In our first lesson, I like to set up a schedule. Usually, I work backwards from the actual test date that the student has decided upon. From there, we try and determine what, if any, other tests may conflict, so that we can be prepared. Then we try and set up times of the week when we know the student can devote energy towards the assignment, as well as a lesson time to commit to.

How can you help a student become an independent learner?

For a student to become an independent learner, it takes encouragement to want to know more. A student must take it upon themselves and challenge themselves in a way to seek out new information on a regular basis. This usually involves reading on a regular basis (listening to podcasts / consuming knowledge without too strong a bias). The more a subject strikes closer to home, the easier it is to relate to and start forming individual opinions. This is the beginning of independent thinking. I would try to find subjects that interest the student and steer the student to start reading more information to become an expert on that subject, no matter how trivial (example: video games).

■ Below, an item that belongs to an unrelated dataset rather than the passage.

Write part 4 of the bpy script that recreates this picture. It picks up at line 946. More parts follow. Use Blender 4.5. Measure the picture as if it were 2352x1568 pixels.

How would you help a student stay motivated?

Goals are the best way to keep a student motivated. As it applies to test prep, the immediate goal is always the score from the test itself. However, it's important to maintain sight of the overall goal, which is flexibility as it pertains to college admissions. Rather than motivate a student with a number, it's sometimes more effective to motivate a student with a school and a way of life granted by said school. Also, the idea that the student is not alone in a vacuum, but rather competing with thousands of other students at the same time. Each one, possible working harder than the student in question. Lastly, the idea of daily progress. It's not going to be a jump, but rather the improvements we make from grinding away day to day. Don't be discouraged if we can't see it just now. But rather, take comfort in knowing that it will pay off if the student is willing to make the sacrifices (the Karate Kid method).

If a student has difficulty learning a skill or concept, what would you do?

Communication. If a student is having difficulty with a problem, it's important to be able to come up with a relevant example that is similar but more digestible for the audience involved. If the student is into video games, perhaps relate the question back to a scenario from said video game. Relating unfamiliar concepts with familiar situations.